Will the Minister offer any comment on that and say particularly why, on reconsideration, he has found it difficult to accept that rent assessment committees should have the power to restrict rent increases where landlords fail to carry out repairs to those properties that are deficient?

I share the concern of the right hon. Member for Glasgow, Craigton (Mr. Millan) about the flood of Government amendments. Those of us who served on the Standing Committee were always delighted to see Government amendments flowing from the amendments that we had tabled, or at least from points that arose during the course of debate.

Will the Minister explain what has gone wrong with the parliamentary draftsman who has changed the Bill in this fashion at this late stage? Would it not have been more satisfactory if these technical changes had been incorporated in the original version of the Bill, so that they could have been discussed in Committee, where more time is available? I respect any Government who come forward with changes, but perhaps the Minister has become over-enthusiastic in his treatment of the House this afternoon.

Mr. Rifkind

I say in reply to the right hon. Member for Glasgow, Craigton (Mr. Millan) and the hon. Member for Dundee, East (Mr. Wilson) that I regret there are a substantial number of Government amendments. I believe that it will be helpful to the House to know how those amendments are constituted.
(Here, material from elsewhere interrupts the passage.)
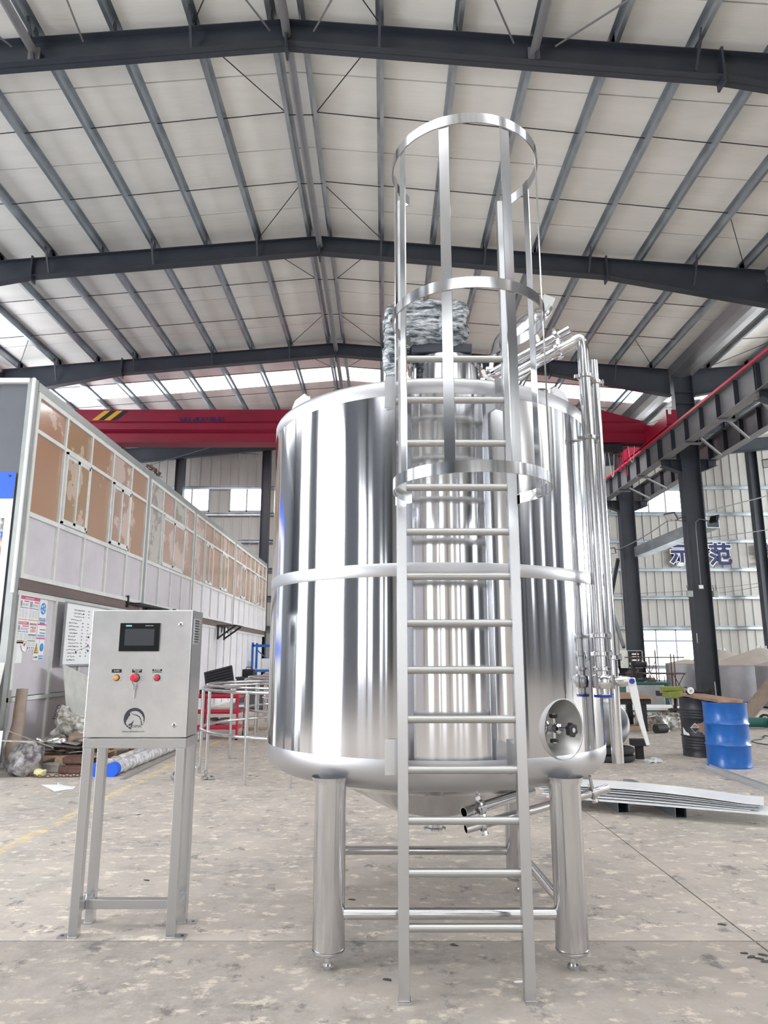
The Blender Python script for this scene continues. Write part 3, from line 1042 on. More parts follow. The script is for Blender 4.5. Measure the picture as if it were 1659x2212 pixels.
put('roof_edge', MB().span((OX - .02, 10.2, 5.46), (OX + .04, YE, 5.60)), 'alu_post', of)
put('roof_slab', MB().span((XL + .75, 10.45, 5.45), (OX - .02, YE, 5.58)), 'grey_panel', of)
put('floor_beam', MB().span((OX - .06, 10.2, 2.47), (OX + .02, YE, 2.63)), 'brown_beam', of)
put('beam_flange', MB().span((OX - .06, 10.2, 2.46), (OX + .05, YE, 2.475)), 'brown_beam', of)
# lower storey
LX = OX - .03
lows = [10.28, 11.5] + [12.55 + 1.03 * k for k in range(19)]
for k, (a, b) in enumerate(zip(lows[:-1], lows[1:])):
    m = 'lilac_panel' if k < 4 else 'white_panel'
    if k < 6:
        put('panel', MB().span((LX, a + .02, .95), (LX + .01, b - .02, 2.40)), m, of)
        put('panel', MB().span((LX, a + .02, .05), (LX + .01, b - .02, .87)), m, of)
        hbar(a, b, .91, .06, .05, x=LX)
    else:
        put('panel', MB().span((LX, a + .02, .05), (LX + .01, b - .02, 2.40)), m, of)
    vbar(b, .03, 2.42, .06, x=LX)
vbar(10.31, .03, 2.42, .06, x=LX)
hbar(10.25, YE, 2.42, .07, x=LX)
hbar(10.25, YE, .04, .07, x=LX)
# corner post and the end wall facing the photographer
put('corner_post', MB().span((OX - .07, 10.08, 0), (OX + .03, 10.2, 5.62)), 'alu_post', of)
put('corner_trim', MB().span((OX + .0, 10.06, 2.4), (OX + .035, 10.10, 5.62)), 'white', of)
for i in range(10):
    x1 = OX - .07 - .84 * i
    put('end_panel', MB().prism([(0, 0), (.06, 0), (.08, .012), (.40, .012), (.42, 0), (.83, 0), (.83, .03), (0, .03)], (x1 - .83, 10.14, 0), (1, 0, 0), (0, 1, 0), (0, 0, 5.55)), 'grey_panel', of)
put('end_cap', MB().span((XL + .75, 10.07, 5.55), (OX - .05, 10.2, 5.62)), 'white', of)
# banner hung on the end wall
bn = thing('banner', 'tall white and blue printed banner on the grey office end wall', 'banner', (-6.4, 10.1, 1.2))
bx1, by = -5.40, 10.10
zq = lambda y: D(20, y, by).z
put('sheet', MB().span((bx1 - 2.4, by, zq(1500)), (bx1, by + .01, zq(1020))), 'white', bn)
put('blue_header', MB().span((bx1 - 2.4, by - .004, zq(1077)), (bx1, by, zq(1020))), 'banner_blue', bn)
put('eyelet', MB().cyl((bx1 - .08, by - .01, zq(1028)), (bx1 - .08, by, zq(1028)), .018, n=12), 'black', bn)
mat('photo_print', (0.06, 0.06, 0.065), 0.0, 0.5, vscale=9, col2=(0.62, 0.62, 0.62), thresh=(.42, .58))
mat('photo_print_warm', (0.35, 0.10, 0.07), 0.0, 0.5, vscale=7, col2=(0.75, 0.66, 0.58), thresh=(.42, .58))
for k, (a, b) in enumerate(((1119, 1147), (1163, 1198), (1212, 1245), (1258, 1303))):
    put('photograph', MB().span((bx1 - .9, by - .004, zq(b)), (bx1 - .10, by, zq(a))), 'photo_print_warm' if k == 1 else 'photo_print', bn)
for k, (a, b, t) in enumerate(((1148, 1162, '食品设备'), (1199, 1211, '不锈钢'), (1246, 1257, ''), (1304, 1318, ''))):
    put('caption_bar', MB().span((bx1 - .9, by - .006, zq(b)), (bx1 - .10, by, zq(a))), 'banner_blue', bn)
    if t:
        text('caption', t, .08, 'white', bn, (bx1 - .27, by - .008, zq((a + b) / 2)), (1, 0, 0), (0, 0, 1), .001)
put('blue_footer', MB().span((bx1 - 2.4, by - .004, zq(1422)), (bx1, by, zq(1372))), 'banner_blue', bn)

# ================================================================ THE TANK
CX, CY, R = .316, 4.725, 1.05
TC = Vector((CX, CY, 0))
tk = thing('steel_tank', 'large mirror polished stainless steel tank on four round legs', 'tank', (CX, CY, 0))


def shell_prof(z0, z1, n):
    return [(R + .0006 * math.sin(k * 2.1), z0 + (z1 - z0) * k / n) for k in range(n + 1)]


PN = Vector((.60, -.80, 0)).normalized()            # direction the valve recess faces
PC = TC + PN * (R - .02) + Vector((0, 0, 1.13))
low = put('shell', MB().lathe(shell_prof(1.0, 1.915, 8), TC, 160), 'mirror_steel', tk, 60)
cut = bpy.data.objects.new('cut', MB().cyl(PC - PN * .4, PC + PN * .3, .150, n=48).mesh('cut', 'black'))
COL.objects.link(cut); cut.location = (0, 0, 0)
cut.data.transform(Matrix.Translation(-TC)); cut.location = TC
mod = low.modifiers.new('b', 'BOOLEAN'); mod.operation = 'DIFFERENCE'; mod.object = cut; mod.solver = 'FAST'
# thin shell needs thickness for the cut: give it a wall first
sol = low.modifiers.new('s', 'SOLIDIFY'); sol.thickness = .01; sol.offset = -1
low.modifiers.move(1, 0)
bpy.context.view_layer.update()
me = bpy.data.meshes.new_from_object(low.evaluated_get(bpy.context.evaluated_depsgraph_get()))
low.modifiers.clear(); low.data = me
bpy.data.objects.remove(cut)
low.data.polygons.foreach_set('use_smooth', [True] * len(low.data.polygons))
low.data.set_sharp_from_angle(angle=math.radians(30))
put('shell', MB().lathe(shell_prof(1.985, 2.915, 8), TC, 160), 'mirror_steel', tk, 60)
put('weld_band', MB().lathe([(R, 1.915), (R + .0015, 1.917), (R + .0015, 1.983), (R, 1.985)], TC, 160), 'band_steel', tk, 40, label='brushed weld band round the middle')
put('top_band', MB().lathe([(R, 2.915), (R + .001, 2.917), (R + .001, 2.985), (R - .006, 3.0), (R - .02, 3.012), (R - .045, 3.02)], TC, 160), 'band_steel', tk, 50, label='brushed top rim')
put('bottom_knuckle', MB().lathe([(R, 1.0), (R + .001, .998), (R, .945), (R - .012, .905), (R - .04, .868), (R - .085, .843), (R - .12, .834)], TC, 160), 'band_steel', tk, 50, label='brushed rounded lower edge')
put('cone_bottom', MB().lathe([(R - .12, .834), (.78, .80), (.60, .748), (.32, .605), (.27, .582), (.20, .565), (.10, .556), (.0005, .554)], TC, 96), 'pipe_steel', tk, 40)
put('roof', MB().lathe([(R - .045, 3.02), (R - .1, 3.035), (.5, 3.13), (.0005, 3.19)], TC, 96), 'mirror_steel', tk, 40)
put('outlet', MB().cyl((CX, CY, .57), (CX, CY, .47), .05, n=24).lathe([(.05, .47), (.07, .465), (.07, .455), (.04, .45)], TC, 24), 'pipe_steel', tk, 40)
# neck and motor
NK = Vector((.44, 4.8, 0))
put('neck', MB().lathe([(.25, 3.05), (.25, 3.50), (.27, 3.50), (.27, 3.53), (.25, 3.53), (.25, 3.55), (.05, 3.57)], NK, 48), 'pipe_steel', tk, 40, label='short round mixer neck')
for s in range(5):
    a = s * 1.256 + .3
    put('neck_gusset', MB().prism([(0, 0), (.1, 0), (0, .22)], NK + Vector((math.cos(a) * .25, math.sin(a) * .25, 3.14)), (math.cos(a), math.sin(a), 0), (0, 0, 1), (-.006 * math.sin(a), .006 * math.cos(a), 0)), 'pipe_steel', tk)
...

There are 156 Government amendments. Of these, 27 are in specific response to undertakings given in Committee. A further 90 are drafting or technical amendments mainly consequential on Opposition amendments accepted in Committee and as a result of undertakings given. That is a total of 117 amendments.

Of the remainder, 23 are repeals of various provisions in the schedules and are in no way new material. Sixteen only of the grand total of 156 introduce any significant element of new policy, as does new clause 1. The House will, therefore, see that over 90 per cent. of the provisions arise either directly as a result of deliberations in Committee when Opposition amendments were accepted or where undertakings were given to consider them.

In responding specifically to the question from the hon. Member for Dundee, East about rent assessment committees I can say that when such a committee presently considers an application for a rent increase it will normally consider whether such an increase is appropriate or not, given the existing condition of the property. It would be quite inappropriate for a rent assessment committee, or a rent officer for that matter, to say that the condition of a property justified an increase but that an increase would not be granted unless a landlord made further improvements.

The new clause provides that where improvements have taken place, instead of using the somewhat archaic system of the 12½ per cent. procedure it is more appropriate to reach either a new fair rent registered in the normal way or, where landlord and tenant are agreed, to use a voluntary rent agreement. That is a more sensible way of recognising improvements that have already taken place. That is the concern of the new clause.

Question put and agreed to.

Clause read a Second time, and added to the Bill.